Entre otros detalles, vamos conociendo que Joaquín fue hijo de madre uruguaya y padre catalán, que tuvo educación casi autodidacta, que se fue de Uruguay junto a su familia a sus 16 años, y que volvió recién a los 60 para encontrarse con una Montevideo que, si bien lo recibió con expectativa, su ambiente general decepcionó bastante al artista.  Su vida en el exterior transcurrió mayormente por Barcelona, Terrassa y Mataró en España, Río de Janeiro, Italia, Nueva York y París. La película grafica con sensibilidad (a través de la obra en sí misma, de escritos del propio Joaquín leídos por Alberto Rowinsky y de testimonios de historiadores y responsables de centros de arte), lo mucho que influían en su obra el ambiente social, mundano y el paisaje de los lugares en que se afincó.

Así es como nos enteramos que un concurso de arte que ganó en Mataró en su juventud fue decisivo para el camino que iba a tomar su vida; que gustó de Nueva York pero no la amó; y que París fue un escenario muy apropiado para su inspiración. Llegado a este punto caemos en la cuenta de que la forma en que Mazza De Luca elige contar el filme es por demás efectiva y, como ya fue apuntado, poco convencional. Todo lo didáctico se confunde de manera natural y para nada afectada con cuotas notorias de ternura, emoción y calidez. A medida que vamos conociendo más sobre Joaquín, ya sea su forma de ver el mundo, su vanguardismo precursor o la importancia que tuvo su familia durante toda su vida, el relato se vuelve cada vez más sugestivo y entretenido, algo sumamente importante en un trabajo de estas características.

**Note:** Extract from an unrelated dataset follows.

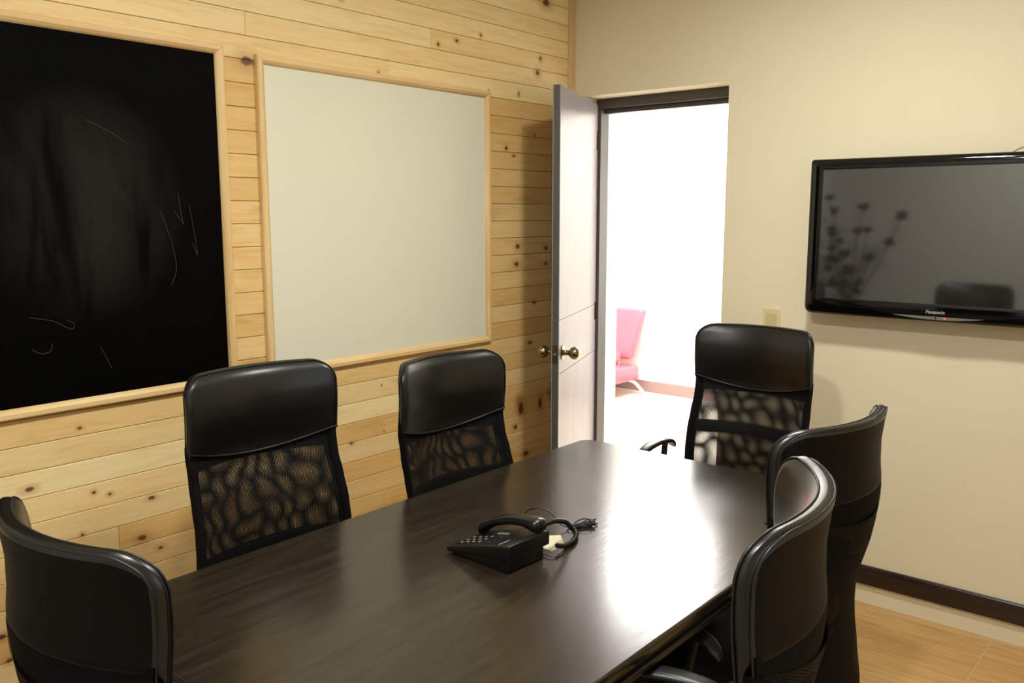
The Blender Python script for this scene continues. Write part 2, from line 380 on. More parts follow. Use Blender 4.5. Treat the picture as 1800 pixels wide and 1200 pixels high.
# side wall with a window
WY0, WY1, WZ0, WZ1 = -3.3, -2.1, 1.0, 2.2
wr = MB(); wr.box(XR, XR+.15, YB-.15, WY0, 0, H); wr.box(XR, XR+.15, WY1, 0, 0, H)
wr.box(XR, XR+.15, WY0, WY1, 0, WZ0); wr.box(XR, XR+.15, WY0, WY1, WZ1, H)
struct(wr.build('wall_right', 'cream'))
wn = MB()
for (a, b, c, d) in ((WY0, WY1, WZ0, WZ0+.05), (WY0, WY1, WZ1-.05, WZ1), (WY0, WY0+.05, WZ0+.05, WZ1-.05), (WY1-.05, WY1, WZ0+.05, WZ1-.05), ((WY0+WY1)/2-.025, (WY0+WY1)/2+.025, WZ0+.05, WZ1-.05)):
    wn.box(XR+.05, XR+.10, a, b, c, d)
struct(wn.build('window_1', 'white_paint'))
struct(MB().box(-.15, XR+.15, YB-.15, YB, 0, H).build('wall_front', 'grey_paint'))
# wood clad wall: backing + planks with real grooves
YP = -3.3; wl = MB(); wl.box(-.15, -.012, YP, 0, 0, H)
struct(MB().box(-.15, 0, YB, YP, 0, H).build('wall_left_end', 'grey_paint'))
tones = [(.3, .3, .3)]*6
PW = .0768; z_ref = 2.095
joints = {1: [-1.823], 0: [-1.2], 2: [-.968, -2.6], 4: [-1.9], 5: [-.97, -2.2], -20: [-2.35, -.9], 3: [-2.3], 6: [-1.5]}
k0 = -int(z_ref/PW)-1; rnd = random.Random(11)
for k in range(k0, 9):
    za = max(0, z_ref+k*PW); zb = min(H, z_ref+(k+1)*PW)
    if zb-za < .01: continue
    if k in joints: js = sorted(joints[k])
    else:
        js = [rnd.uniform(-3.2, -.1)] if k > 0 else []
        if k < -14: js = [rnd.choice([-3.1, -1.15, -1.62, -2.9])]
    ys = [YP]+js+[0]
    for a, b in zip(ys[:-1], ys[1:]):
        zone = -1.2 < k*1.0 < -1 
        e = .0015
        n0 = len(wl.f)
        # chamfered plank face
        y0, y1, z0, z1 = a+.0005, b-.0005, za+.0008, zb-.0008
        vs = [(-.012, y0, z0), (-.012, y1, z0), (-.012, y1, z1), (-.012, y0, z1),
              (-e, y0, z0), (-e, y1, z0), (-e, y1, z1), (-e, y0, z1),
              (0, y0+e, z0+e), (0, y1-e, z0+e), (0, y1-e, z1-e), (0, y0+e, z1-e)]
        fs = [(8, 9, 10, 11)]
        for i in range(4):
            j = (i+1) % 4; fs.append((i, j, 4+j, 4+i)); fs.append((4+i, 4+j, 8+j, 8+i))
        wl.add(vs, fs)
        t = rnd.random()**2*0.5; wm = rnd.random()**3*0.5
        if k == -20 and a > -2.4: t, wm = .9, .45
        if k == -21 and a > -2.4: t, wm = .5, .1
        if k in (-3, -6, -7, -12, -16, -19) and a < -1: wm = .35
        if b > -.1 and k < 0: t, wm = t*.5+.35, rnd.uniform(.25, .75)
        tones += [(t, rnd.random(), wm)]*(len(wl.f)-n0)
wo = struct(wl.build('wall_left', 'pine'))
ca = wo.data.color_attributes.new('tone', 'FLOAT_COLOR', 'CORNER')
for p in wo.data.polygons:
    t = tones[p.index] if p.index < len(tones) else (.3, .3, .3)
    for li in p.loop_indices: ca.data[li].color = (t[0], t[1], t[2], 1)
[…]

En el tramo final, lo emotivo se potencia mediante las palabras sinceras, apasionadas y a veces un tanto desilusionadas de Alejandro. En especial relativas a la poca dimensión que para la gran masa tuvo la pérdida que originó aquel incendio de 1978. 

Para el final, voy a recurrir a las palabras que una espectadora le comentó al director acerca de este trabajo y que ofician como un ajustado y merecido resumen. Esta película, la primera que se hace sobre Joaquín Torres García, por referirse a quien lo hace y por su valía cinematográfica tanto en forma como en concepto, es un real y valioso aporte para nuestra cultura.